→ **Task goal**
Leave out the pictures and copy everything else below exactly.

→ **Records for the exercise**
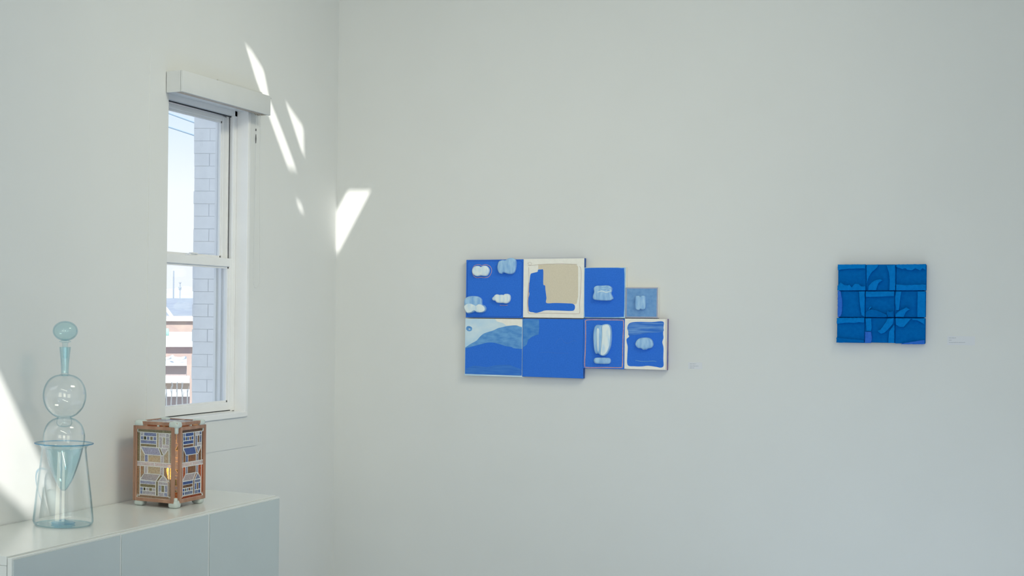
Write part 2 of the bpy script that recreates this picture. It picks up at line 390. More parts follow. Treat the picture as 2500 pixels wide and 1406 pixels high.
# ------------------------------------------------------------------ white sideboard
CY0, CY1, CX1, CZ = -3.262, -1.458, .418, .7657
M_top = mat('sideboard_white', (.70, .72, .705), .22, .45, col2=(.715, .735, .72), scale=5)
M_door = mat('sideboard_glass_front', (.475, .53, .535), .06, .5, col2=(.49, .545, .55), scale=3, coat=.25)
sb = empty('sideboard', 'low white sideboard with grey-blue glass doors under the window', 'cabinet', (CX1 / 2, (CY0 + CY1) / 2, 0))
MB().box(.004, CX1 - .022, CY0, CY1, CZ - .028, CZ, .0012).build('top', M_top, sb)
mb = MB().box(.004, CX1 - .022, CY0, CY0 + .016, .12, CZ - .0285).box(.004, CX1 - .022, CY1 - .016, CY1, .12, CZ - .0285)
mb.box(.004, CX1 - .022, CY0 + .016, CY1 - .016, .12, .138).box(.004, .016, CY0 + .016, CY1 - .016, .138, CZ - .030)
DY = [CY0, -2.657, -2.049, CY1]
for y in DY[1:3]: mb.box(.016, CX1 - .022, y - .008, y + .008, .138, CZ - .030)
mb.build('carcass', M_top, sb)
for i in range(3):
    a, b = DY[i] + .001, DY[i + 1] - .001
    d = MB().box(CX1 - .020, CX1 - .0045, a, b, .125, CZ - .004, .0012).build('door', M_top, sb)
    MB().box(CX1 - .0044, CX1, a + .0065, b - .0065, .1315, CZ - .009, .0008).build('glass_front', M_door, d)
for x in (.05, CX1 - .07):
    for y in (CY0 + .06, CY1 - .06): MB().lathe((x, y), [(.0001, 0), (.016, 0), (.02, .12), (.0001, .12)], 16).build('leg', M_top, sb, True)

# ------------------------------------------------------------------ glass vase and decanter
M_clear = thin_glass('pale_blue_glass', (.985, .994, .996), (.50, .72, .80), .97, gain=1.0)
M_tint = thin_glass('tinted_blue_glass', (.895, .962, .972), (.38, .64, .75), .95, gain=.95)
M_foot = thin_glass('blue_glass_foot', (.74, .89, .95), (.45, .68, .85), .9, gain=.6)
M_deep = thin_glass('deep_blue_glass', (.55, .78, .91), (.26, .50, .76), .9, gain=.6)
VX, VY = .1623, -2.632
def shell(prof, t):
    """outer profile, then the same moved inwards by t, as one closed loop"""
    n = len(prof); out = []
    for i in range(n):
        a = Vector(prof[max(0, i - 1)]); b = Vector(prof[min(n - 1, i + 1)]); d = (b - a)
        d = d.normalized() if d.length > 0 else Vector((0, 1)); nn = Vector((-d.y, d.x)); p = Vector(prof[i]) + nn * t
        out.append((max(.0002, p.x), p.y))
    return list(prof) + out[::-1]
def smooth_prof(p, n=6): return [(max(.0002, q.x), q.y) for q in spline(p, n, False)]
va = empty('glass_vase', 'clear glass vase with flared blue rim holding the decanter on the sideboard', 'vase', (VX, VY, CZ))
b_prof = smooth_prof([(.0002, CZ + .001), (.06, CZ + .001), (.096, CZ + .002), (.1045, CZ + .010), (.1055, CZ + .022), (.1035, .81), (.097, .87), (.0895, .93), (.0835, .98), (.0795, 1.015), (.0785, 1.027), (.081, 1.036), (.090, 1.043), (.1015, 1.048)])
MB().lathe((VX, VY), shell(b_prof, .0022), 72).build('body', M_clear, va, True)
MB().tube([(VX + .1015 * math.cos(a), VY + .1015 * math.sin(a), 1.048) for a in [2 * math.pi * k / 72 for k in range(72)]], .0020, 8, True).build('rim', M_deep, va, True)
MB().tube([(VX + .094 * math.cos(a), VY + .094 * math.sin(a), CZ + .0035) for a in [2 * math.pi * k / 72 for k in range(72)]], .0022, 8, True).build('base_edge', M_tint, va, True)
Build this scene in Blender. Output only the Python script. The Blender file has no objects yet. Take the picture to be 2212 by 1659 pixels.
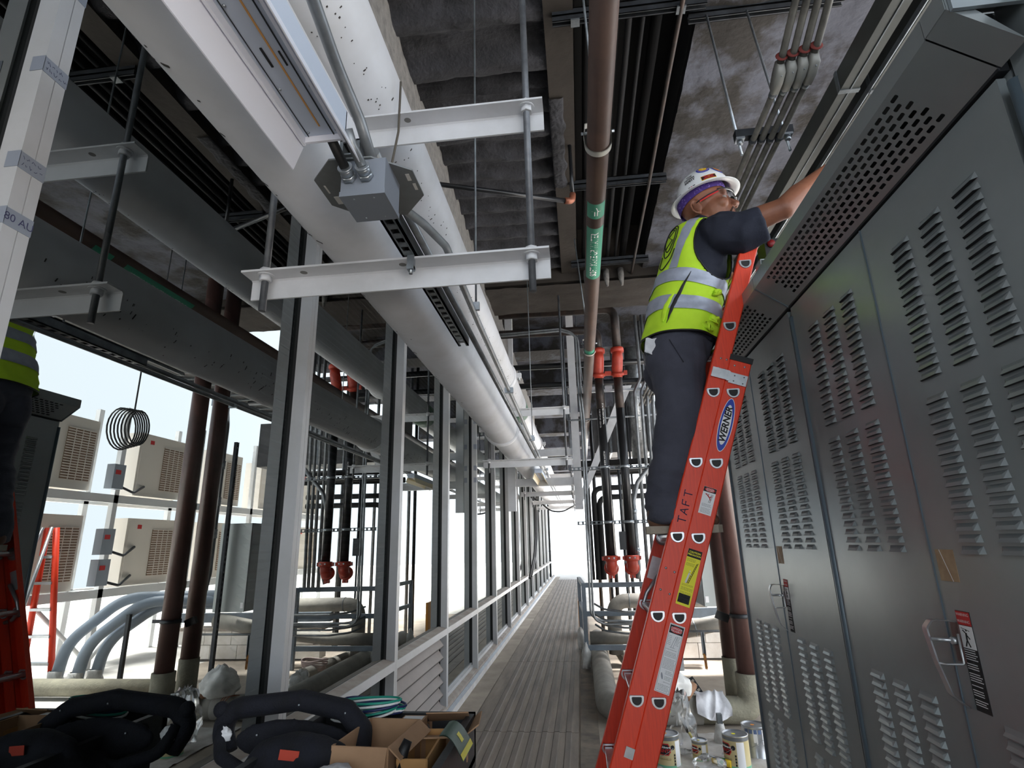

→ **Exercise output**
Write part 2 of the bpy script that recreates this picture. It picks up at line 390. More parts follow. Treat the picture as 2500 pixels wide and 1406 pixels high.
# ------------------------------------------------------------------ white sideboard
CY0, CY1, CX1, CZ = -3.262, -1.458, .418, .7657
M_top = mat('sideboard_white', (.70, .72, .705), .22, .45, col2=(.715, .735, .72), scale=5)
M_door = mat('sideboard_glass_front', (.475, .53, .535), .06, .5, col2=(.49, .545, .55), scale=3, coat=.25)
sb = empty('sideboard', 'low white sideboard with grey-blue glass doors under the window', 'cabinet', (CX1 / 2, (CY0 + CY1) / 2, 0))
MB().box(.004, CX1 - .022, CY0, CY1, CZ - .028, CZ, .0012).build('top', M_top, sb)
mb = MB().box(.004, CX1 - .022, CY0, CY0 + .016, .12, CZ - .0285).box(.004, CX1 - .022, CY1 - .016, CY1, .12, CZ - .0285)
mb.box(.004, CX1 - .022, CY0 + .016, CY1 - .016, .12, .138).box(.004, .016, CY0 + .016, CY1 - .016, .138, CZ - .030)
DY = [CY0, -2.657, -2.049, CY1]
for y in DY[1:3]: mb.box(.016, CX1 - .022, y - .008, y + .008, .138, CZ - .030)
mb.build('carcass', M_top, sb)
for i in range(3):
    a, b = DY[i] + .001, DY[i + 1] - .001
    d = MB().box(CX1 - .020, CX1 - .0045, a, b, .125, CZ - .004, .0012).build('door', M_top, sb)
    MB().box(CX1 - .0044, CX1, a + .0065, b - .0065, .1315, CZ - .009, .0008).build('glass_front', M_door, d)
for x in (.05, CX1 - .07):
    for y in (CY0 + .06, CY1 - .06): MB().lathe((x, y), [(.0001, 0), (.016, 0), (.02, .12), (.0001, .12)], 16).build('leg', M_top, sb, True)

# ------------------------------------------------------------------ glass vase and decanter
M_clear = thin_glass('pale_blue_glass', (.985, .994, .996), (.50, .72, .80), .97, gain=1.0)
M_tint = thin_glass('tinted_blue_glass', (.895, .962, .972), (.38, .64, .75), .95, gain=.95)
M_foot = thin_glass('blue_glass_foot', (.74, .89, .95), (.45, .68, .85), .9, gain=.6)
M_deep = thin_glass('deep_blue_glass', (.55, .78, .91), (.26, .50, .76), .9, gain=.6)
VX, VY = .1623, -2.632
def shell(prof, t):
    """outer profile, then the same moved inwards by t, as one closed loop"""
    n = len(prof); out = []
    for i in range(n):
        a = Vector(prof[max(0, i - 1)]); b = Vector(prof[min(n - 1, i + 1)]); d = (b - a)
        d = d.normalized() if d.length > 0 else Vector((0, 1)); nn = Vector((-d.y, d.x)); p = Vector(prof[i]) + nn * t
        out.append((max(.0002, p.x), p.y))
    return list(prof) + out[::-1]
def smooth_prof(p, n=6): return [(max(.0002, q.x), q.y) for q in spline(p, n, False)]
va = empty('glass_vase', 'clear glass vase with flared blue rim holding the decanter on the sideboard', 'vase', (VX, VY, CZ))
b_prof = smooth_prof([(.0002, CZ + .001), (.06, CZ + .001), (.096, CZ + .002), (.1045, CZ + .010), (.1055, CZ + .022), (.1035, .81), (.097, .87), (.0895, .93), (.0835, .98), (.0795, 1.015), (.0785, 1.027), (.081, 1.036), (.090, 1.043), (.1015, 1.048)])
MB().lathe((VX, VY), shell(b_prof, .0022), 72).build('body', M_clear, va, True)
MB().tube([(VX + .1015 * math.cos(a), VY + .1015 * math.sin(a), 1.048) for a in [2 * math.pi * k / 72 for k in range(72)]], .0020, 8, True).build('rim', M_deep, va, True)
MB().tube([(VX + .094 * math.cos(a), VY + .094 * math.sin(a), CZ + .0035) for a in [2 * math.pi * k / 72 for k in range(72)]], .0022, 8, True).build('base_edge', M_tint, va, True)
Build this scene in Blender. Output only the Python script. The Blender file has no objects yet. Take the picture to be 2212 by 1659 pixels.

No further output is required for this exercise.